**Prompt**
All the data should come back exactly as it was given.

**Source excerpt**
* BEGIN *
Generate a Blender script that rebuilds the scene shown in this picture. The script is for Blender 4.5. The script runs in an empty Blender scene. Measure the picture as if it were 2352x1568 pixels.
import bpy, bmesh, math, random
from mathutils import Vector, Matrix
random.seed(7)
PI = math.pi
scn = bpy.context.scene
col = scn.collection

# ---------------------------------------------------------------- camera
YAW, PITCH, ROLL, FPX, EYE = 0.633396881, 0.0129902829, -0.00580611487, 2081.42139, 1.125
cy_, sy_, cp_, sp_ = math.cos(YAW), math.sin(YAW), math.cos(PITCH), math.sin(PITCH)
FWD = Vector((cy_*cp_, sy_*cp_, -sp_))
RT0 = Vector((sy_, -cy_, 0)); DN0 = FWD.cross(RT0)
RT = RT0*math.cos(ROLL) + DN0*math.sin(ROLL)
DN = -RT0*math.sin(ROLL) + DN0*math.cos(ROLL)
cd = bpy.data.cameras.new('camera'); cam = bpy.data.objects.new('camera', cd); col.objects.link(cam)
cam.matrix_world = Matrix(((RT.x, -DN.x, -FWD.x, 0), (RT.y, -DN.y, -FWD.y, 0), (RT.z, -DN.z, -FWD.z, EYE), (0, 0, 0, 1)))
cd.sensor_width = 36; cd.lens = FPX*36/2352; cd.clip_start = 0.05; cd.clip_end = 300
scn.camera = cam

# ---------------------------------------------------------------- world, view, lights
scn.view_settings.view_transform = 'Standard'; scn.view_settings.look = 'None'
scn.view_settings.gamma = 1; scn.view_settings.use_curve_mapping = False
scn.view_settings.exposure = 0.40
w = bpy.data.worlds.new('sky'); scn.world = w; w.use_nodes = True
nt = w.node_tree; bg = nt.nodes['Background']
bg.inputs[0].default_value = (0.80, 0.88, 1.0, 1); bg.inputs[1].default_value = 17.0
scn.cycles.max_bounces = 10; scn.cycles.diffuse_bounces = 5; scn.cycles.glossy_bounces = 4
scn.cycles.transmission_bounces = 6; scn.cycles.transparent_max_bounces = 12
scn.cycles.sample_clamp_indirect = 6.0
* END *
**Final result**
Generate a Blender script that rebuilds the scene shown in this picture. The script is for Blender 4.5. The script runs in an empty Blender scene. Measure the picture as if it were 2352x1568 pixels.
import bpy, bmesh, math, random
from mathutils import Vector, Matrix
random.seed(7)
PI = math.pi
scn = bpy.context.scene
col = scn.collection

# ---------------------------------------------------------------- camera
YAW, PITCH, ROLL, FPX, EYE = 0.633396881, 0.0129902829, -0.00580611487, 2081.42139, 1.125
cy_, sy_, cp_, sp_ = math.cos(YAW), math.sin(YAW), math.cos(PITCH), math.sin(PITCH)
FWD = Vector((cy_*cp_, sy_*cp_, -sp_))
RT0 = Vector((sy_, -cy_, 0)); DN0 = FWD.cross(RT0)
RT = RT0*math.cos(ROLL) + DN0*math.sin(ROLL)
DN = -RT0*math.sin(ROLL) + DN0*math.cos(ROLL)
cd = bpy.data.cameras.new('camera'); cam = bpy.data.objects.new('camera', cd); col.objects.link(cam)
cam.matrix_world = Matrix(((RT.x, -DN.x, -FWD.x, 0), (RT.y, -DN.y, -FWD.y, 0), (RT.z, -DN.z, -FWD.z, EYE), (0, 0, 0, 1)))
cd.sensor_width = 36; cd.lens = FPX*36/2352; cd.clip_start = 0.05; cd.clip_end = 300
scn.camera = cam

# ---------------------------------------------------------------- world, view, lights
scn.view_settings.view_transform = 'Standard'; scn.view_settings.look = 'None'
scn.view_settings.gamma = 1; scn.view_settings.use_curve_mapping = False
scn.view_settings.exposure = 0.40
w = bpy.data.worlds.new('sky'); scn.world = w; w.use_nodes = True
nt = w.node_tree; bg = nt.nodes['Background']
bg.inputs[0].default_value = (0.80, 0.88, 1.0, 1); bg.inputs[1].default_value = 17.0
scn.cycles.max_bounces = 10; scn.cycles.diffuse_bounces = 5; scn.cycles.glossy_bounces = 4
scn.cycles.transmission_bounces = 6; scn.cycles.transparent_max_bounces = 12
scn.cycles.sample_clamp_indirect = 6.0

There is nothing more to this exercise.